If you break a dinner glass at the table, the last thing you want to do is yank the table cloth and shatter everything else, too.

That's the challenge investors in European bond markets now face, amid growing fears of contamination from Greece's debt crisis.

Over the weekend, Greece's European creditors decided not to extend the deadline for the country's bailout package, meaning Tuesday is the country's final day.

In response, Greece enacted withdrawal restrictions on all its banks and called an emergency vote to decide if the country should accept its creditors' stringent demands — which leaves other European markets unsure of the future.

Best case scenario: Greece implodes, other bond markets take a short-term hit, but the effects remain mostly isolated.

Worst case scenario? The collapse triggers a panic, investors pull all of their money out of uncontrollable bonds and other vulnerable countries are put in the same position as Greece.

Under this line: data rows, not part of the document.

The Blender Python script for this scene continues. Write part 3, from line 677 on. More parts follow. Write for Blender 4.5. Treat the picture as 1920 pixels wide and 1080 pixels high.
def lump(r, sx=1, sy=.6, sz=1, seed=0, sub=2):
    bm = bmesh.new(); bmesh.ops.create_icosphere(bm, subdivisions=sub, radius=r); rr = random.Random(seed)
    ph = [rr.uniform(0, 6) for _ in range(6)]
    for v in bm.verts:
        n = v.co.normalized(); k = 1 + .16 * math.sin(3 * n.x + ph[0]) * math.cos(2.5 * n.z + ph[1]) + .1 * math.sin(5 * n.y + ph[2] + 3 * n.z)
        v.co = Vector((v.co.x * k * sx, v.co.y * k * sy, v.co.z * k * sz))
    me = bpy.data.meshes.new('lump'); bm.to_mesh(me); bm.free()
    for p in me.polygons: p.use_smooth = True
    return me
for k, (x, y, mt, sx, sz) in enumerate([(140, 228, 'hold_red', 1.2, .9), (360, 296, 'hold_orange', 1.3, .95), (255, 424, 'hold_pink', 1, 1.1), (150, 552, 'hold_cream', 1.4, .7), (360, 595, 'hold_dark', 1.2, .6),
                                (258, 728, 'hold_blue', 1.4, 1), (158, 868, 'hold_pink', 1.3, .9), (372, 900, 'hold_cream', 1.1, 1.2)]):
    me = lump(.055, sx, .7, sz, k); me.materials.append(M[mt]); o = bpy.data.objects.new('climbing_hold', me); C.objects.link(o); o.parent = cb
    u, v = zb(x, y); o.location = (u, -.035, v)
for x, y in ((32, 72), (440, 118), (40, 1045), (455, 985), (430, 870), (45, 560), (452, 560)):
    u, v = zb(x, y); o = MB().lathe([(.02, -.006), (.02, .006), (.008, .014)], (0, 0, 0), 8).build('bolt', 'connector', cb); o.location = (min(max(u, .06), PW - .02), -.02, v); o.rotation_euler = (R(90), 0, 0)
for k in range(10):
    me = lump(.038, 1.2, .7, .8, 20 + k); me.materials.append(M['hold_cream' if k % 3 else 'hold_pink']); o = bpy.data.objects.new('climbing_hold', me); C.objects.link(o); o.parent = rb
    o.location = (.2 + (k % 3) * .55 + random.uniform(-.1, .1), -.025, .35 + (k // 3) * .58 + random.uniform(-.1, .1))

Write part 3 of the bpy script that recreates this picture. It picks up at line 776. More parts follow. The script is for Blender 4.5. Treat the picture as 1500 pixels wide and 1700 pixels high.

A panic, of course, is caused by panic — letting hypothetical fears fuel short-term protective impulses. But if investors are afraid of widespread contagion, panicking is the last thing they should do.

A panicked investor's logic goes like this: If Greece goes bankrupt, then that means other eurozone countries can go bankrupt, too, so I should get all of my money out before the country can't pay it back. This panic then cheapens bonds.

But the fastest way for other countries — like Italy, for example — to go bankrupt is for all of its revenue to vanish and payments to climb as a result of a tanking bond market. A panicked investor is her own worst nightmare.

That's why other eurozone countries, led by Germany, are calling on everyone to stay calm and weather the storm. Ideally, struggling economies will eventually rebound with continued support, like Spain has shown signs of doing this year.

Greece might have broken its plate at the table, but investors are now responsible for keeping the other dinnerware intact.